Manuel Barbadillo
El módulo como argumento
Manuel Barbadillo (Cazalla de la Sierra, Seville 1929 – Málaga 2003) is one of the most important names in the Spanish Normative Art, and a pioneer of Computerized Art, which he initiated in Centro de Cálculo de la Universidad de Madrid, along with other important artists such as Eusebio Sempere, José María Yturralde and Elena Asins. Barbadillo is the author of a series of texts about this art movement. He was also a founding member of the seminars on “Art and Computer” of the aforementioned Centro de Cálculo, as well as a member of the Computer Arts Society of London and a member of the Artistic Council of the “Gesellschaft für Computer Grafik und Computer Kunst” of Munich, among other positions.

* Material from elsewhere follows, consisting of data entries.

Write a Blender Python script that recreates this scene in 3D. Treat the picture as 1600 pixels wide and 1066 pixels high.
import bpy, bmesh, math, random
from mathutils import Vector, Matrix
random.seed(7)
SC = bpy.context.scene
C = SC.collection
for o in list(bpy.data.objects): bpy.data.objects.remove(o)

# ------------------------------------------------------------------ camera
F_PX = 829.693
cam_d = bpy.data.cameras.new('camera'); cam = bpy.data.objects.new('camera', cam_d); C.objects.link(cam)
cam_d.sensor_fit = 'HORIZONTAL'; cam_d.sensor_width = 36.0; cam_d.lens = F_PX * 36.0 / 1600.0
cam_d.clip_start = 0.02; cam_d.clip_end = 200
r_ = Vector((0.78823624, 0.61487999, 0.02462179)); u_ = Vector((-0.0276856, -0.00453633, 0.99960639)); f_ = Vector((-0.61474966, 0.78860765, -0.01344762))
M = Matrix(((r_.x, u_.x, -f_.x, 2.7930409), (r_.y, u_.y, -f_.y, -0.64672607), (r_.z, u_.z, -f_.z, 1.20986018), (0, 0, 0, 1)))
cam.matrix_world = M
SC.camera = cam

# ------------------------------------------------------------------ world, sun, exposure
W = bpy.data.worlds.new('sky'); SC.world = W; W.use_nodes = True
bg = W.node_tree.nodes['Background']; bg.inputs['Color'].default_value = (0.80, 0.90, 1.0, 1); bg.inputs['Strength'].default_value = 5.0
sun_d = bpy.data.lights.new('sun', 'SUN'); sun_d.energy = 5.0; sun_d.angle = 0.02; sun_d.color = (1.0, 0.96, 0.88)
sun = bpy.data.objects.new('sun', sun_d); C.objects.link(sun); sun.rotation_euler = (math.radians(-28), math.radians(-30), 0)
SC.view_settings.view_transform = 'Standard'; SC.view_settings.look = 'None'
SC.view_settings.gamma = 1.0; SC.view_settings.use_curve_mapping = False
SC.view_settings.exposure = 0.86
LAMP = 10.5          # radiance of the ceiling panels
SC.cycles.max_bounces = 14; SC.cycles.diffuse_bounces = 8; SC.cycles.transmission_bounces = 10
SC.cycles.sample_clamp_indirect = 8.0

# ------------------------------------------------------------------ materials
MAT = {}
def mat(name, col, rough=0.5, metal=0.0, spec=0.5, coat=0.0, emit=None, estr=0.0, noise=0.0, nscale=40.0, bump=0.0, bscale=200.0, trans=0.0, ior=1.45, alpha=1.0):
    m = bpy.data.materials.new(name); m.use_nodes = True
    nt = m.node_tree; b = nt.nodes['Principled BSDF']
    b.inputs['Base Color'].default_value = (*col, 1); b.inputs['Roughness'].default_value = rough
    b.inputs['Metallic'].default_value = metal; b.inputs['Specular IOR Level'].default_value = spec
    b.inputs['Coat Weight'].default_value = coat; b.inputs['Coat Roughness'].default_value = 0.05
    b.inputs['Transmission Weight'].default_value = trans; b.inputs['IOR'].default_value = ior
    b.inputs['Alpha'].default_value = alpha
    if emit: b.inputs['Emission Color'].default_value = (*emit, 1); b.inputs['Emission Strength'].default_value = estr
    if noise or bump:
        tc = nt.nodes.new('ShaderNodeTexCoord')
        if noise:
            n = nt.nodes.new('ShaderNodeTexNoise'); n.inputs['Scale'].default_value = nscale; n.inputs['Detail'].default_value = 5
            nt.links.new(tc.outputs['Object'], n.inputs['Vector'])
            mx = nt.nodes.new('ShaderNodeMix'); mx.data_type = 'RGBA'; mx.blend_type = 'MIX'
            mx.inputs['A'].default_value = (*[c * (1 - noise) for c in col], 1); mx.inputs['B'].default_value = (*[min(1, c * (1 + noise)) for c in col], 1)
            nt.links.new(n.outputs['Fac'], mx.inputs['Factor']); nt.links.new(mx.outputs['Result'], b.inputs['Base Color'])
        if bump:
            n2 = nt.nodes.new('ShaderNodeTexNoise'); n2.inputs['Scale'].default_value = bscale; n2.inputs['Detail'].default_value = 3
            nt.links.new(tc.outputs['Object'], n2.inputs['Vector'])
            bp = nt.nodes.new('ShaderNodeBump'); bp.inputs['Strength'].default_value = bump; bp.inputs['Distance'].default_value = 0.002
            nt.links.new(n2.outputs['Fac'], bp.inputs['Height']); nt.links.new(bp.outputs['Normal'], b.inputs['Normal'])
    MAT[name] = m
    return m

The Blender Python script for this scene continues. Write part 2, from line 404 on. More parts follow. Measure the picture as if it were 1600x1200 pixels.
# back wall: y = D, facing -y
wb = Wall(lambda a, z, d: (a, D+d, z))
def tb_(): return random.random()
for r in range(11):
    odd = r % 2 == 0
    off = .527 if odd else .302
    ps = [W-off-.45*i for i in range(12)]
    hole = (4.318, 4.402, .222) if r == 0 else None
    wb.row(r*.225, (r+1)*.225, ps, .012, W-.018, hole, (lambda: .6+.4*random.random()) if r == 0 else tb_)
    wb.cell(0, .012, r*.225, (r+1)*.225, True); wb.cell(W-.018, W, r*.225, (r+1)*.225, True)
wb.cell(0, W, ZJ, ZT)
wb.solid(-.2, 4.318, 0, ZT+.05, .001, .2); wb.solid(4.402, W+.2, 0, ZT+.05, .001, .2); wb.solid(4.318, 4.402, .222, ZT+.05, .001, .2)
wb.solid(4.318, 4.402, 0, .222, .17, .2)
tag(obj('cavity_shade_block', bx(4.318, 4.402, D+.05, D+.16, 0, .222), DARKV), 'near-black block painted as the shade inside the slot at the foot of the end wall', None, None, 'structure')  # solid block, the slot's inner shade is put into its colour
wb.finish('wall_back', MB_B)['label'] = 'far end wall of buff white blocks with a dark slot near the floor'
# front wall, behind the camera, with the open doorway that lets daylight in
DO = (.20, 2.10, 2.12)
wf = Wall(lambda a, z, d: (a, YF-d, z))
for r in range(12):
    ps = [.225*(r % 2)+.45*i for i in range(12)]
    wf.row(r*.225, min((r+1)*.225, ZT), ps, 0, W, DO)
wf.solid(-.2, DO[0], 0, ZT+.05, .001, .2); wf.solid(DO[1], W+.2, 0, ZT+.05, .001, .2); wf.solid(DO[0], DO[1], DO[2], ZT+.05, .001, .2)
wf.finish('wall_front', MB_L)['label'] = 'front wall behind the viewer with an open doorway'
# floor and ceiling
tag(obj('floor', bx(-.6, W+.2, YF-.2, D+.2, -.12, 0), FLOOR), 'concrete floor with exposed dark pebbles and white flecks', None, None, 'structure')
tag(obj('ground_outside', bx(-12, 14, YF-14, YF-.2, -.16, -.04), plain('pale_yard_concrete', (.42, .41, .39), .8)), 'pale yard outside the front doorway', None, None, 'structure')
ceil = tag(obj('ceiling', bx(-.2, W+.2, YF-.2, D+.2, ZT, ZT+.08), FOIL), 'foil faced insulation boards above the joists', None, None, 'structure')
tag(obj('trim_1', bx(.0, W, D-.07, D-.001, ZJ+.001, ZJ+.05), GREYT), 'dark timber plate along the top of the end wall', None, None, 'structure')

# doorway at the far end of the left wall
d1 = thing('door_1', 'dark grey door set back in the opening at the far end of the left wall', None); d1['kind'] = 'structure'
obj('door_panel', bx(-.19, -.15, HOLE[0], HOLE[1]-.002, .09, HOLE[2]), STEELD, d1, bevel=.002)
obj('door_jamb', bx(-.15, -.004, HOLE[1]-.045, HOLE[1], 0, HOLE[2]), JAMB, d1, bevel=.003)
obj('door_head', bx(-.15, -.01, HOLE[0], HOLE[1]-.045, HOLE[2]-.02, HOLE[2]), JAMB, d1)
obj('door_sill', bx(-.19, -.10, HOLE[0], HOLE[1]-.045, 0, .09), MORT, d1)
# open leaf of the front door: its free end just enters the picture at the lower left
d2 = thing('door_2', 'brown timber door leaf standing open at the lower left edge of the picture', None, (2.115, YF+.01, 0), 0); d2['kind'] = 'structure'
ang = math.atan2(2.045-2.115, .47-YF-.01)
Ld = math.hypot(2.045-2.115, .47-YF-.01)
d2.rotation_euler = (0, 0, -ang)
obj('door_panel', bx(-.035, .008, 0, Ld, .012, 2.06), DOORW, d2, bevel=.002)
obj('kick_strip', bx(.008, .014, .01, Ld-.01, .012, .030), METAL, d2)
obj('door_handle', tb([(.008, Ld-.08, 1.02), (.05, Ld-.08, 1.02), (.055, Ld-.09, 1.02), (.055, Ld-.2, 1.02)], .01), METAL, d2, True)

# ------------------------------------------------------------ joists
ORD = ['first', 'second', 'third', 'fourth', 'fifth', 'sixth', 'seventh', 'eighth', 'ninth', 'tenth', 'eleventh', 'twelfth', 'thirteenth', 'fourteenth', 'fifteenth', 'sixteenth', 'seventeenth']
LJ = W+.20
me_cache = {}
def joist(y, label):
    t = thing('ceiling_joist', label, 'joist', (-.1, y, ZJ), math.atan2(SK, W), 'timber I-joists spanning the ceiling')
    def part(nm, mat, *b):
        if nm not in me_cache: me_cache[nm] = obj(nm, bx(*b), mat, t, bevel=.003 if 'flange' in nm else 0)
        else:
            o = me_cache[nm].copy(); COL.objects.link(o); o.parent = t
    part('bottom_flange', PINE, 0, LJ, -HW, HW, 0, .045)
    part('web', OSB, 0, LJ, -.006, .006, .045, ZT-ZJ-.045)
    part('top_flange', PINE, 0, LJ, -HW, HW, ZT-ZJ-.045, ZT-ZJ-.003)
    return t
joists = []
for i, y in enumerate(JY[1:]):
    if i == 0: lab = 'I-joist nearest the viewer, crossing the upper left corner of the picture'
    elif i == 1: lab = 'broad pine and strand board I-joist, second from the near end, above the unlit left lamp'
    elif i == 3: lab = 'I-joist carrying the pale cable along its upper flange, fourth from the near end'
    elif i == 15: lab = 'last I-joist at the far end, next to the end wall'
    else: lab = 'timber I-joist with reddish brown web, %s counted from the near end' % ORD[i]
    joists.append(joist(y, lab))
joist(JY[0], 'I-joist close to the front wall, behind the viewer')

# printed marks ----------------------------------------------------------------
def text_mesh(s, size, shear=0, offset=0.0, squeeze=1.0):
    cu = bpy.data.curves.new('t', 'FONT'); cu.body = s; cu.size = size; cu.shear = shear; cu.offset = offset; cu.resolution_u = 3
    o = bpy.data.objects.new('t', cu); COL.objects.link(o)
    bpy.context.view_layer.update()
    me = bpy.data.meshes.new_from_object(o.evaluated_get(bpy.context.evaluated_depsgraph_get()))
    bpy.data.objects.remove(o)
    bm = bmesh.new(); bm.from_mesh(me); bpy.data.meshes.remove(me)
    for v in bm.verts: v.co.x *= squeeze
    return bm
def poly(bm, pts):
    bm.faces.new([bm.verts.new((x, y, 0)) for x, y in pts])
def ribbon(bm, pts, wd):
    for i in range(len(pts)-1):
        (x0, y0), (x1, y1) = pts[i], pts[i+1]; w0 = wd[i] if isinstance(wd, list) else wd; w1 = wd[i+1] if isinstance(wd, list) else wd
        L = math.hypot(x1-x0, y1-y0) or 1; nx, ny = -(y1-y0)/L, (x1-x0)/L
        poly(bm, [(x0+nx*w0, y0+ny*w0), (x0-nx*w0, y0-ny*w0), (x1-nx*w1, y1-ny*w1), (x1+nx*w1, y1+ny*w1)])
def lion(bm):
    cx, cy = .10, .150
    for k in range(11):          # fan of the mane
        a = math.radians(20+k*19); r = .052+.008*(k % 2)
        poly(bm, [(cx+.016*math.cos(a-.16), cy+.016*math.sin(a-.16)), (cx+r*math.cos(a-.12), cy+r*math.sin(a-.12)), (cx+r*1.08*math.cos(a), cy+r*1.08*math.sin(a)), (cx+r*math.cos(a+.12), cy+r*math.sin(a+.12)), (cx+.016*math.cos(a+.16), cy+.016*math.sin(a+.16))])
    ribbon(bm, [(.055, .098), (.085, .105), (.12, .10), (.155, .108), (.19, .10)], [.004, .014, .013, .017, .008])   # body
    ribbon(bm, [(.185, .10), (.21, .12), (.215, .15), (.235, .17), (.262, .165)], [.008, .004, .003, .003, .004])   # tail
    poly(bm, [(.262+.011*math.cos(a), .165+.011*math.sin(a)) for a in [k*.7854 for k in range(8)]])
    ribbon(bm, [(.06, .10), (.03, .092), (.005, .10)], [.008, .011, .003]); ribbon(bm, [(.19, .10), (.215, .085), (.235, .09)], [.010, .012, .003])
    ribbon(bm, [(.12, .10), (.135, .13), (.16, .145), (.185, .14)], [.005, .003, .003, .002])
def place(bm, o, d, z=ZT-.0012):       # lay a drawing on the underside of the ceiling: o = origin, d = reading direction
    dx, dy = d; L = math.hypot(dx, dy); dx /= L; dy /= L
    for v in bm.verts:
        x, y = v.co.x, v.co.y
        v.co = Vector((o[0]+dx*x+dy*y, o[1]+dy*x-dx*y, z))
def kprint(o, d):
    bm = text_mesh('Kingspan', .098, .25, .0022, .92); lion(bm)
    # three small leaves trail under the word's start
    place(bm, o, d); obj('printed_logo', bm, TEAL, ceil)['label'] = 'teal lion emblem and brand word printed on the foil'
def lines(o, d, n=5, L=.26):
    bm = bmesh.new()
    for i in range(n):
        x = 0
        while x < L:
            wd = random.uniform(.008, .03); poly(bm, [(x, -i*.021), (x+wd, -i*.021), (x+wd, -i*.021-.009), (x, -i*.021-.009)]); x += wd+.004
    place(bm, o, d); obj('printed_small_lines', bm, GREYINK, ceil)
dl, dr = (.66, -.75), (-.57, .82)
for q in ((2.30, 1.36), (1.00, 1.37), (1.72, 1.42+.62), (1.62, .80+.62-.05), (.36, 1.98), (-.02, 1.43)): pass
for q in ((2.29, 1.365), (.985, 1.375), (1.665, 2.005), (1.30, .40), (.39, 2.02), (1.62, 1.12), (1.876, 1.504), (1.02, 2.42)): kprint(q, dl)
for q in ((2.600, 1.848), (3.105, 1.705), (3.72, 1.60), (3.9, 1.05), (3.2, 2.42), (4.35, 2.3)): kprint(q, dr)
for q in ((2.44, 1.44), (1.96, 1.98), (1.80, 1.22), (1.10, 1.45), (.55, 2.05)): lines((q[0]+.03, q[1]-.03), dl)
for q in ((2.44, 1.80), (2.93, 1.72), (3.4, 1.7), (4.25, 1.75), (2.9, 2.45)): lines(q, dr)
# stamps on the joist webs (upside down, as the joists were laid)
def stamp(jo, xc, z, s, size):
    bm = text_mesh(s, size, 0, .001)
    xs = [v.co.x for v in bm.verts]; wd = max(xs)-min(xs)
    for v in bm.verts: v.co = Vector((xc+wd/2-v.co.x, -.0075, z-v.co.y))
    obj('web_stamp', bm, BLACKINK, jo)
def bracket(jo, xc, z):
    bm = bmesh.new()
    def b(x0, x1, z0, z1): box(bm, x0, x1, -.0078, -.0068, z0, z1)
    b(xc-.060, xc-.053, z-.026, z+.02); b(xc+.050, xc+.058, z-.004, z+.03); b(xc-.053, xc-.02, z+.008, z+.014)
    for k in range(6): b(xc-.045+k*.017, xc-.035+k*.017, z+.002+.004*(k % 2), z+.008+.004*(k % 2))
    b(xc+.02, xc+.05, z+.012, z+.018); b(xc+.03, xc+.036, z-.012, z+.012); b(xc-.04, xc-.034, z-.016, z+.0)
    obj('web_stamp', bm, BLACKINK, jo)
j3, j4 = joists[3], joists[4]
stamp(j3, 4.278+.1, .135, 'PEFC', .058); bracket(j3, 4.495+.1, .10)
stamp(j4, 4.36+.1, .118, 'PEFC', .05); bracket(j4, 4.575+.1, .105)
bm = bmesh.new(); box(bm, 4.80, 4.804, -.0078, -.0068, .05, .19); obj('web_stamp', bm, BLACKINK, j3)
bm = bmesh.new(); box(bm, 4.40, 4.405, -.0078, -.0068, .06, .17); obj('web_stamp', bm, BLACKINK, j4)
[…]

A self-taught artist, he studied law and then made the decision to devote himself to painting. He travelled around Europe, North Africa and the United States, where he lived for some time. The works of his first period of creation, of an “informalist abstraction”, are of a great chromatic variation and a great formal complexity due to the use of elements and objects that are incorporated to the canvas. Since the 1960s, his works tended to the repetition of the same structures and forms, abandoning color until they practically became monochromatic.
By 1964, his incessant search for a rational and balanced expression led him to divide the canvas into areas to work with modules that he used repeatedly, exploring rhythms and applying symmetries, a system that would continue to evolve throughout his career. His work, then, is characterized by its great rigor and by the use of black and white in the majority of his production, only rarely alternated by the use of brown.
In this exhibition that we are now presenting, it will be possible to contemplate, mostly, works from the first period: canvases, drawings and pieces made with superimposed wooden elements compose this wide representation of his most characteristic and personal work. His later periods of creation are also represented with several works, both canvases and drawings.